Friday, October 09, 2009

Mother nature

Today is bulb day. Mid October, we've had some chill in the air to prepare the dirt for a good winter sleep, and the few bulbs I actually purchased for this year have arrived.

I have been psyched for this for weeks. I have counted on this day to help me ease out of warm summer days and into fallwinter. It seems to me that we only have 3 seasons around here. Spring, Summer, and fallwinter. One day it will be a high of 50 and the next a frigid 22 low from mid Oct to late Feburary.

Although we've had several cool nights and days, today presented with humidity and the promise of August heat. I suspected something was amiss when I first put my glasses on this morning and they fogged. Usually it is my brain that stays in a bit of a fog, but today my glasses decided to give it a try.

I put on my overalls and went downstairs for tea. When I broke a sweat coming down the stairs I wondered "What in the world?"

When I got into the Cabrio, the top automatically opened. I turned on the radio and caught the weather report. "High of 86 today" my radio sweated the news to me.

I couldn't believe it. I'd been sleeping under a blanket for a while now, and suddenly we're stepping into summer again? Was Mother nature P-M-S-ing? or what?

Oh, well, I decided. The heat won't hang around long, I'll bulb anyway.

When I arrived at work, I went downstairs and brought up the two boxes of tulip bulbs and early blooming daffs that have been resting all summer. The early daffs came from a church member who willingly thinned her bed out early summer for me. For the church. I noticed the flowers on her plants were just a tad smaller and delicate than the strong yellow flowers I planted a year ago and I thought the variety would look nice. The members here are generous that way. Many people are when it comes to plant sharing, I have discovered.

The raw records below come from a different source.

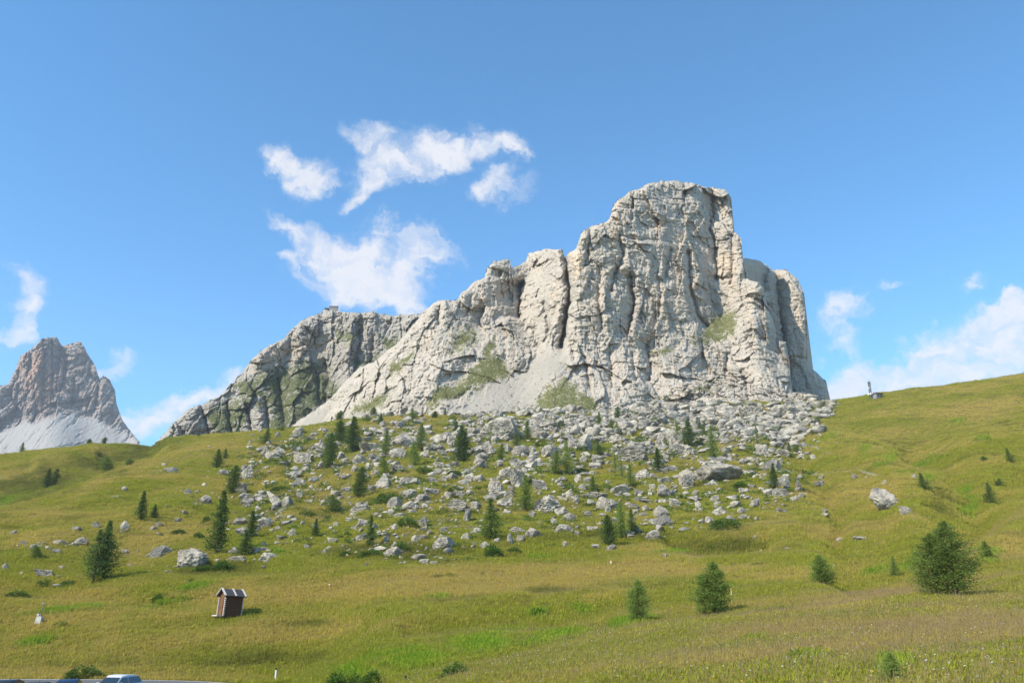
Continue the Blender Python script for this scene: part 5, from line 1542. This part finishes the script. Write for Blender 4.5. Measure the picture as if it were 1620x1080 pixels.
def car(loc, yaw, paint, label, hgt=1.5, L=4.1, W=1.74):
    e = bpy.data.objects.new('parked_car', None); C.objects.link(e)
    e.location = loc; e.rotation_euler = (0, 0, yaw)
    e['label'] = label; e['category'] = 'car'; e['group'] = 'cars parked by the road'
    hw = W / 2
    # body: cross-sections along x (front at +x)
    sec = []
    for x, zb, zs, wf in ((L * .5, .42, .60, .80), (L * .485, .30, .72, .92), (L * .40, .24, .84, .98), (L * .2, .22, .93, 1.0), (0, .22, .95, 1.0), (-L * .25, .22, .97, 1.0), (-L * .42, .25, .98, .97), (-L * .49, .34, .92, .90), (-L * .5, .42, .72, .84)):
        w_ = hw * wf
        sec.append([(x, -w_ * .9, zb), (x, -w_, zb + .16), (x, -w_, zs - .16), (x, -w_ * .93, zs - .03), (x, -w_ * .8, zs), (x, w_ * .8, zs), (x, w_ * .93, zs - .03), (x, w_, zs - .16), (x, w_, zb + .16), (x, w_ * .9, zb)])
    mb = MB(); mb.add(*loft(sec)); body = link('body', mb.mesh('body', True), paint, e)
    # cabin
    sec = []
    for x, z0, z1, w0, w1 in ((L * .24, .9, .905, .86, .86), (L * .10, .9, hgt - .12, .87, .70), (L * .05, .9, hgt - .03, .88, .69), (-L * .08, .9, hgt, .88, .68), (-L * .26, .9, hgt - .04, .87, .67), (-L * .38, .9, hgt - .16, .85, .66), (-L * .46, .9, .96, .82, .80)):
        a_, b_ = hw * w0, hw * w1
        sec.append([(x, -a_, z0), (x, -b_, z1 - .03), (x, -b_ * .9, z1), (x, b_ * .9, z1), (x, b_, z1 - .03), (x, a_, z0)])
    mb = MB(); mb.add(*loft(sec)); link('roof', mb.mesh('roof', True), paint, e)

    def pane(name, pts, mat=m_glass):
        mb = MB(); mb.add(pts, [tuple(range(len(pts)))]); return link(name, mb.mesh(name), mat, e)
    h1 = hgt - .15
    pane('windshield', [(L * .225 + .03, -hw * .78, .96), (L * .225 + .03, hw * .78, .96), (L * .105 + .03, hw * .66, h1 + .02), (L * .105 + .03, -hw * .66, h1 + .02)])
    pane('rear_window', [(-L * .455 - .03, hw * .74, 1.0), (-L * .455 - .03, -hw * .74, 1.0), (-L * .385 - .03, -hw * .62, h1 - .02), (-L * .385 - .03, hw * .62, h1 - .02)])
    for sgn in (-1, 1):
        for x0, x1, x2, x3 in ((.19, -.06, -.06, .085), (-.085, -.40, -.36, -.085)):
            q0, q1 = hw * .885, hw * .735
            pts = [(L * x0, sgn * (q0 - .005), .98), (L * x1, sgn * (q0 - .005), .98), (L * x2, sgn * (q1 + .005), h1), (L * x3, sgn * (q1 + .005), h1)]
            pane('side_window', pts if sgn > 0 else pts[::-1])
        mb = MB(); mb.box((L * .17, sgn * (hw + .06), 1.0), (.1, .18, .13)); link('wing_mirror', mb.mesh('wing_mirror'), paint, e)
        mb = MB(); mb.box((L * .475, sgn * hw * .66, .66), (.12, .34, .14)); link('headlight', mb.mesh('headlight'), m_lamp, e)
        for x in (L * .31, -L * .31):
            mb = MB(); mb.tube((x, sgn * (hw - .19), .31), (x, sgn * (hw + .01), .31), .31, n=24)
            wh = link('wheel', mb.mesh('wheel', False), m_tyre, e)
            mb = MB(); mb.tube((x, sgn * (hw - .02), .31), (x, sgn * (hw + .022), .31), .2, n=16); link('rim', mb.mesh('rim'), m_rim, wh)
    mb = MB(); mb.box((L * .485, 0, .50), (.06, .9, .12)); link('grille', mb.mesh('grille'), m_black, e)
    mb = MB(); mb.tube((-L * .2, 0, hgt - .02), (-L * .22, 0, hgt + .07), .02, .008, 6); link('antenna', mb.mesh('antenna'), m_black, e)
    return e


def on_ground(x, y):
    return (x, y, float(H(np.array([x]), np.array([y]))[0]) + 0.05)


def car_at(u, vtop, hgt, yaw, paint, label, **k):
    """the car whose roof shows at photo pixel (u, vtop), standing on the level parking place"""
    te = float(tanE(vtop)); y = (ROADZ + 0.06 + hgt) / te
    x = float(s_of(u, vtop)) * y
    return car((x, y, ROADZ + 0.05), yaw, paint, label, hgt, **k)


car_at(186, 1066.5, 1.52, math.radians(-103), car_paint('silver_paint', (0.60, 0.62, 0.63), 0.0), 'silver blue car parked at the bottom edge, its windscreen facing the camera')
car_at(108, 1073.5, 1.46, math.radians(-70), car_paint('blue_paint', (0.02, 0.045, 0.10), 0.3), 'dark blue car parked left of the silver one, only its roof in view')
car_at(8, 1074.5, 1.46, math.radians(-80), car_paint('dark_paint', (0.03, 0.032, 0.036), 0.3), 'dark grey car at the bottom left corner, only its roof in view')
car_at(55, 1078.5, 1.42, math.radians(-80), car_paint('black_paint', (0.02, 0.022, 0.026), 0.3), 'black car between the grey and blue cars, barely a roof line in view')

# ================================================================ HUT, GAUGE, POSTS
m_wood = plain('dark_wood', (0.105, 0.052, 0.028), 0.85, 0.1, var=0.3, scale=6, bump=0.02)
m_woodl = plain('light_wood', (0.165, 0.083, 0.040), 0.8, 0.1, var=0.25, scale=6, bump=0.02)
m_shing = plain('roof_shingle', (0.060, 0.058, 0.062), 0.85, 0.15, var=0.3, scale=10, bump=0.02)
m_pale = plain('weathered_white_wood', (0.52, 0.48, 0.43), 0.8, 0.1, var=0.15)
m_conc = plain('concrete', (0.50, 0.47, 0.41), 0.9, 0.1, var=0.2, scale=5)
m_steel = plain('galvanised_steel', (0.16, 0.17, 0.18), 0.5, 0.4, 0.5, var=0.1)
x, y, z = (a[0] for a in hit([362], [975]))
HS = 14.0 * 0 + y / F * 1.02          # metres per photo pixel at the hut
e = bpy.data.objects.new('wooden_hut', None); C.objects.link(e); e.location = (x, y, z)
e.rotation_euler = Euler((0, math.radians(2.5), math.radians(42)), 'XYZ'); e.scale = (y / 80,) * 3
e['label'] = 'small dark wooden hut with pale roof strips on the lower left meadow'; e['category'] = 'hut'
Lh, Wh, Ht = 1.62, 1.35, 1.85          # ridge length, gable width, wall height
mb = MB()
mb.box((0, 0, Ht / 2 - .1), (Lh - .1, Wh - .1, Ht + .2))
mb.add([(-Lh / 2 + .05, -Wh / 2 + .05, Ht), (-Lh / 2 + .05, Wh / 2 - .05, Ht), (-Lh / 2 + .05, 0, Ht + .5), (Lh / 2 - .05, -Wh / 2 + .05, Ht), (Lh / 2 - .05, Wh / 2 - .05, Ht), (Lh / 2 - .05, 0, Ht + .5)],
       [(0, 2, 1), (3, 4, 5), (0, 3, 5, 2), (1, 2, 5, 4)])
link('wall', mb.mesh('wall'), m_wood, e)
for i in range(9):           # boards of the long sides and the gable
    zc = .09 + i * .18
    for sy_i in (-1, 1):
        mb = MB(); mb.box((0, sy_i * (Wh / 2 - .03), zc), (Lh - .06, .05, .165)); link('plank', mb.mesh('plank'), m_wood, e)
for i in range(5):
    mb = MB(); mb.box((-Lh / 2 + .02, -Wh / 2 + .2 + i * .235, Ht / 2 + .1 + (.12 if i in (1, 3) else .22 if i == 2 else 0)), (.05, .22, Ht + (.24 if i in (1, 3) else .4 if i == 2 else 0))); link('plank', mb.mesh('plank'), m_woodl, e)
for sy_i in (-1, 1):         # corner posts of stacked log ends
    for sx_i in (-1, 1):
        mb = MB()
        cp = link('corner_post', MB().box((sx_i * Lh / 2, sy_i * Wh / 2, Ht / 2), (.10, .10, Ht)).mesh('corner_post'), m_wood, e)
        for i in range(9):
            mb = MB(); mb.tube((sx_i * (Lh / 2 + .10), sy_i * (Wh / 2), .1 + i * .18), (sx_i * (Lh / 2 - .02), sy_i * Wh / 2, .1 + i * .18), .075, n=8); link('log_end', mb.mesh('log_end'), m_pale, cp)
mb = MB(); mb.box((-Lh / 2 - .025, .02, .72), (.05, .5, 1.3)); dr = link('door', mb.mesh('door'), m_woodl, e)
mb = MB(); mb.box((-Lh / 2 - .06, .2, .72), (.04, .05, .16)); link('handle', mb.mesh('handle'), m_black, dr)
mb = MB(); mb.box((-Lh / 2 - .35, 0, .03), (.5, 1.1, .10)); link('step', mb.mesh('step'), m_pale, e)
rise, ov = .62, .26
sl_l = math.hypot(Wh / 2 + ov, rise)
ang = math.atan2(rise, Wh / 2 + ov)
for sy_i in (-1, 1):
    Mr = Matrix.Translation((0, 0, Ht + .52)) @ Matrix.Rotation(sy_i * -ang, 4, 'X')
    rf = link('roof', MB().box((0, sy_i * sl_l / 2, 0), (Lh + .5, sl_l, .05), Mr).mesh('roof'), m_shing, e)
    for k in range(4):       # courses of shingles
        link('shingle_course', MB().box((0, sy_i * (sl_l * (k + .55) / 4), .035 + .006 * k), (Lh + .52, sl_l / 4 + .03, .022), Mr).mesh('shingle_course'), m_shing, rf)
    for xx in (-Lh / 2 - .2, .02, Lh / 2 + .15):
        link('roof_strip', MB().box((xx, sy_i * sl_l / 2, .095), (.13 if xx > -1 else .17, sl_l + .06, .06), Mr).mesh('roof_strip'), m_pale, rf)
mb = MB(); mb.tube((Lh / 2, -.2, .55), (Lh / 2 + .55, -.35, .75), .04, n=6); link('beam', mb.mesh('beam'), m_wood, e)

# rain gauge on a concrete base
x, y, z = (a[0] for a in hit([61], [986]))
e = bpy.data.objects.new('gauge_post', None); C.objects.link(e); e.location = (x, y, z); e.rotation_euler = (0, math.radians(6), 0); e.scale = (y / 85,) * 3
e['label'] = 'white concrete block with thin pole and small dish at the far left'; e['category'] = 'gauge'
link('base', MB().box((0, 0, .28), (.62, .62, .75), None, .75).mesh('base'), m_conc, e)
link('pole', MB().tube((0, 0, .6), (0, 0, 1.85), .035, n=8).mesh('pole'), m_steel, e)
link('junction_box', MB().box((-.26, 0, .80), (.22, .2, .16)).mesh('junction_box'), m_pale, e)
link('dish', MB().tube((0, 0, 1.78), (0, 0, 1.95), .1, .2, 12).mesh('dish'), m_pale, e)
link('bracket', MB().box((0, 0, .74), (.2, .2, .16)).mesh('bracket'), m_steel, e)

# roadside delineator and stakes
y = ROADZ / float(tanE(1079)) ; x = float(s_of(432, 1079)) * y
e = bpy.data.objects.new('delineator_post', None); C.objects.link(e); e.location = on_ground(x, y + .6)
e['label'] = 'white roadside post with black top above the road edge'; e['category'] = 'road post'
link('post', MB().box((0, 0, .38), (.12, .06, .90)).mesh('post'), m_white, e)
link('cap', MB().box((0, 0, .92), (.122, .062, .18)).mesh('cap'), m_black, e)
m_yel = plain('yellow_paint', (0.62, 0.50, 0.20), 0.7, 0.2)
m_ora = plain('orange_paint', (0.50, 0.20, 0.07), 0.7, 0.2)
for (u, v, hpx, wpx, mat, mat2, lab) in ((1158, 946, 16, 2.2, m_yel, m_ora, 'thin yellow stake right beside the bushy larch on the meadow'), (967, 894, 7, 3, m_white, m_ora, 'short white and orange stake on the straw meadow'),
                                         (521, 932, 7, 2.5, m_ora, m_white, 'short orange stake on the meadow right of the hut'), (641, 1082, 12, 3, m_wood, m_black, 'dark wooden stub at the bottom edge right of the nettles'),
                                         (1271, 751, 8, 2.5, m_wood, m_black, 'weathered stump post right of the boulder field')):
    x, y, z = (a[0] for a in hit([u], [v]))
    k = y / F
    e = bpy.data.objects.new('marker_stake', None); C.objects.link(e); e.location = (x, y, z); e['label'] = lab; e['category'] = 'stake'; e['group'] = 'stakes in the meadow'
    link('shaft', MB().tube((0, 0, -.1), (0, 0, hpx * k), wpx * k / 2, n=8).mesh('shaft'), mat, e)
    link('tip', MB().tube((0, 0, hpx * k * .78), (0, 0, hpx * k * 1.02), wpx * k * .55, n=8).mesh('tip'), mat2, e)

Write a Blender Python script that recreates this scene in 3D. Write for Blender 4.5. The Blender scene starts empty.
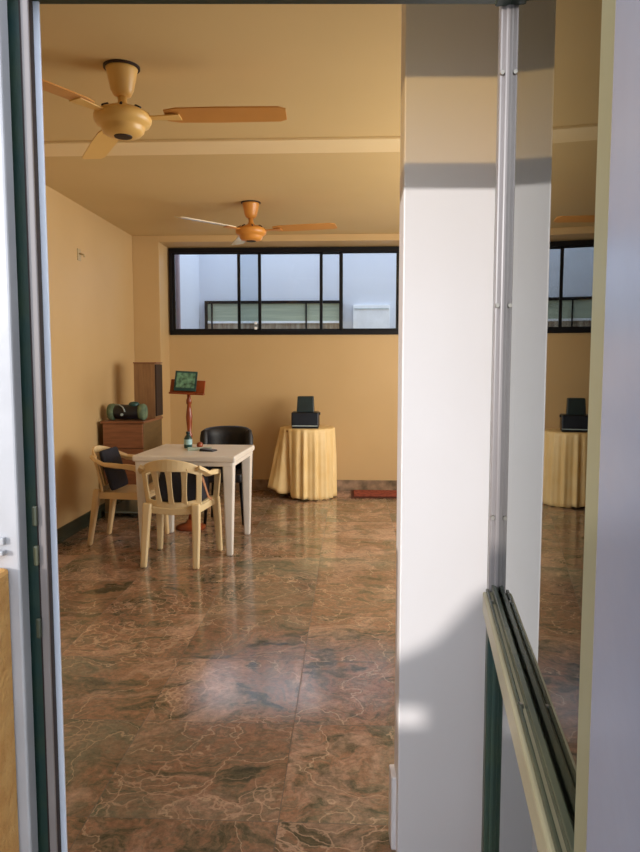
import bpy, bmesh, math, random
from mathutils import Vector, Matrix, noise
random.seed(4)
PI = math.pi
SC = bpy.context.scene
COL = SC.collection
YAW = math.radians(2.5)          # the room is turned a little against the doorway

# ------------------------------------------------------------------ helpers
def R(x, y):
    """room coordinates -> world coordinates"""
    return (x*math.cos(YAW)+y*math.sin(YAW), -x*math.sin(YAW)+y*math.cos(YAW))

class MB:
    def __init__(s): s.bm = bmesh.new()
    def box(s, x0, x1, y0, y1, z0, z1):
        vs = [s.bm.verts.new(p) for p in ((x0,y0,z0),(x1,y0,z0),(x1,y1,z0),(x0,y1,z0),(x0,y0,z1),(x1,y0,z1),(x1,y1,z1),(x0,y1,z1))]
        for f in ((0,3,2,1),(4,5,6,7),(0,1,5,4),(1,2,6,5),(2,3,7,6),(3,0,4,7)):
            s.bm.faces.new([vs[i] for i in f])
        return s
    def hexa(s, b, t):
        vs = [s.bm.verts.new(p) for p in list(b)+list(t)]
        for f in ((0,3,2,1),(4,5,6,7),(0,1,5,4),(1,2,6,5),(2,3,7,6),(3,0,4,7)):
            s.bm.faces.new([vs[i] for i in f])
        return s
    def lathe(s, prof, n=32, c=(0,0), cap=True):
        rings = []
        for r, z in prof:
            rings.append([s.bm.verts.new((c[0]+r*math.cos(2*PI*k/n), c[1]+r*math.sin(2*PI*k/n), z)) for k in range(n)])
        for a, b in zip(rings, rings[1:]):
            for k in range(n):
                s.bm.faces.new((a[k], a[(k+1)%n], b[(k+1)%n], b[k]))
        if cap:
            s.bm.faces.new(rings[0][::-1]); s.bm.faces.new(rings[-1])
        return s
    def tube(s, pts, r, n=10):
        """round tube along points, r a number or a list"""
        pts = [Vector(p) for p in pts]
        rs = r if isinstance(r, (list, tuple)) else [r]*len(pts)
        rings = []; up = None
        for i, p in enumerate(pts):
            t = (pts[min(i+1, len(pts)-1)] - pts[max(i-1, 0)]).normalized()
            if up is None:
                up = Vector((0,0,1)) if abs(t.z) < .9 else Vector((1,0,0))
            u = (up - t*up.dot(t)).normalized(); v = t.cross(u); up = u
            rings.append([s.bm.verts.new(p + rs[i]*(u*math.cos(2*PI*k/n)+v*math.sin(2*PI*k/n))) for k in range(n)])
        for a, b in zip(rings, rings[1:]):
            for k in range(n):
                s.bm.faces.new((a[k], a[(k+1)%n], b[(k+1)%n], b[k]))
        s.bm.faces.new(rings[0][::-1]); s.bm.faces.new(rings[-1])
        return s
    def strip(s, pts, ws, ts, side):
        """flat bar of rectangular section: width ws along side vector, thickness ts across it"""
        pts = [Vector(p) for p in pts]
        n = len(pts)
        ws = ws if isinstance(ws, (list, tuple)) else [ws]*n
        ts = ts if isinstance(ts, (list, tuple)) else [ts]*n
        sd = side if isinstance(side, (list)) else [side]*n
        rings = []
        for i, p in enumerate(pts):
            t = (pts[min(i+1, n-1)] - pts[max(i-1, 0)]).normalized()
            a = Vector(sd[i]); a = (a - t*a.dot(t)).normalized(); b = t.cross(a)
            w, h = ws[i]/2, ts[i]/2
            rings.append([s.bm.verts.new(p + a*w*x + b*h*y) for x, y in ((-1,-1),(1,-1),(1,1),(-1,1))])
        for a, b in zip(rings, rings[1:]):
            for k in range(4):
                s.bm.faces.new((a[k], a[(k+1)%4], b[(k+1)%4], b[k]))
        s.bm.faces.new(rings[0][::-1]); s.bm.faces.new(rings[-1])
        return s
    def prism(s, poly, y0, y1):
        """polygon in x-z extruded along y"""
        a = [s.bm.verts.new((x, y0, z)) for x, z in poly]; b = [s.bm.verts.new((x, y1, z)) for x, z in poly]
        s.bm.faces.new(a); s.bm.faces.new(b[::-1]); n = len(poly)
        for k in range(n): s.bm.faces.new((a[k], b[k], b[(k+1)%n], a[(k+1)%n]))
        return s
    def build(s, name, m, parent=None, bevel=0, smooth=False, sub=0, seg=2):
        bmesh.ops.recalc_face_normals(s.bm, faces=s.bm.faces)
        me = bpy.data.meshes.new(name); s.bm.to_mesh(me); s.bm.free()
        me.materials.append(m)
        if smooth:
            me.polygons.foreach_set('use_smooth', [True]*len(me.polygons))
        o = bpy.data.objects.new(name, me); COL.objects.link(o)
        if parent is not None: o.parent = parent
        if bevel:
            b = o.modifiers.new('bevel', 'BEVEL'); b.width = bevel; b.segments = seg; b.limit_method = 'ANGLE'; b.angle_limit = math.radians(35)
        if sub:
            d = o.modifiers.new('sub', 'SUBSURF'); d.levels = sub; d.render_levels = sub
        return o

def tag(o, label=None, cat=None, group=None, kind=None):
    if label: o['label'] = label
    if cat: o['category'] = cat
    if group: o['group'] = group
    if kind: o['kind'] = kind
    return o
def empty(name, loc, rz=0, label=None, cat=None, group=None, kind=None):
    o = bpy.data.objects.new(name, None); COL.objects.link(o)
    o.location = loc; o.rotation_euler = (0, 0, rz); o.empty_display_size = .1
    return tag(o, label, cat, group, kind)
def copy_tree(o, parent=None):
    c = o.copy(); COL.objects.link(c); c.parent = parent
    for ch in [k for k in bpy.data.objects if k.parent == o]:
        copy_tree(ch, c)
    return c
def room(o):
    """a mesh written in room coordinates"""
    o.rotation_euler = (0, 0, -YAW); return o
def struct(o): o['kind'] = 'structure'; return o

def srgb(r, g, b):
    f = lambda v: (v/255/12.92) if v/255 <= .04045 else ((v/255+.055)/1.055)**2.4
    return (f(r), f(g), f(b), 1)

def mat(name, col, rough=.6, metal=0, col2=None, scale=8, bump=0, bscale=60, spec=.5, stretch=None, detail=4, coat=0):
    m = bpy.data.materials.new(name); m.use_nodes = True
    N = m.node_tree.nodes; L = m.node_tree.links; b = N['Principled BSDF']
    b.inputs['Roughness'].default_value = rough; b.inputs['Metallic'].default_value = metal
    b.inputs['Specular IOR Level'].default_value = spec
    if coat: b.inputs['Coat Weight'].default_value = coat
    tc = N.new('ShaderNodeTexCoord'); mp = N.new('ShaderNodeMapping'); L.new(tc.outputs['Object'], mp.inputs[0])
    if stretch: mp.inputs['Scale'].default_value = stretch
    nz = N.new('ShaderNodeTexNoise'); nz.inputs['Scale'].default_value = scale; nz.inputs['Detail'].default_value = detail
    L.new(mp.outputs[0], nz.inputs['Vector'])
    rp = N.new('ShaderNodeValToRGB')
    c2 = col2 or tuple(min(1, c*.88) for c in col[:3])+(1,)
    rp.color_ramp.elements[0].position = .3; rp.color_ramp.elements[0].color = c2
    rp.color_ramp.elements[1].position = .7; rp.color_ramp.elements[1].color = col
    L.new(nz.outputs['Fac'], rp.inputs['Fac']); L.new(rp.outputs['Color'], b.inputs['Base Color'])
    if bump:
        n2 = N.new('ShaderNodeTexNoise'); n2.inputs['Scale'].default_value = bscale; n2.inputs['Detail'].default_value = 5
        L.new(mp.outputs[0], n2.inputs['Vector'])
        bp = N.new('ShaderNodeBump'); bp.inputs['Strength'].default_value = bump; bp.inputs['Distance'].default_value = .01
        L.new(n2.outputs['Fac'], bp.inputs['Height']); L.new(bp.outputs[0], b.inputs['Normal'])
    return m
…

I made the trip for compost, loaded up my car with bags of it and put on my garden gloves. I sharpened my hand shovel, popped a piece of super bubble into the old mouth and brought the boxes outside.

My bulb collection has grown allsummer. Most I either dug up or begged for from others' yards,

I decided to plant seasonally starting with early spring bloomers. Windflowers.
I hoped they would be a groundcover of daisy-like blooms that would eventually cover the daff greenery after the blooms had faded.

I pulled out the bags of little black bulbs and set them on the ground where I wanted to plant them all along the front beds of the church.

When I got to the end of the bed I turned around and, with shovel in hand, I headed back to where i started, ready to plant where they lay.

The bulbs were no longer laying on the dirt where I had left them. They were some, back in the bag, some scattered in the box, and a few others rolling around in the grass.

Hmmm,I thought to myself. I scooped a handful of the AWOL bulbs and walked over to the dirt. I pressed my shovel into the rich earth and made a lovely hole, warm, comforting and inviting for any bulb to inhabit.

I dropped a bulb into the hole and it flew right up like Marilyn Monroe's white dress in that scene on the sidewalk. Luckily, I caught it. I tried again, this time placing rather than dropping. The bulb reacted to the hole as two resistant magnets. The little black ball would not, could not, or maybe just refused to go to bed.

The 86 had hit by that time with 100% humidity and I looked like I had just run through the sprinkler. Wishful thinking. Suddenly, I was weary. Hot and bothered. I decided that Mother nature knows better than human nature sometimes, and this was one of those times. I bagged up the bulbs and carried them back inside.

Maybe next week will bring a bulb day again.

1 comment:

Anonymous said...

Much cooler in Maine and the foliage is lovely.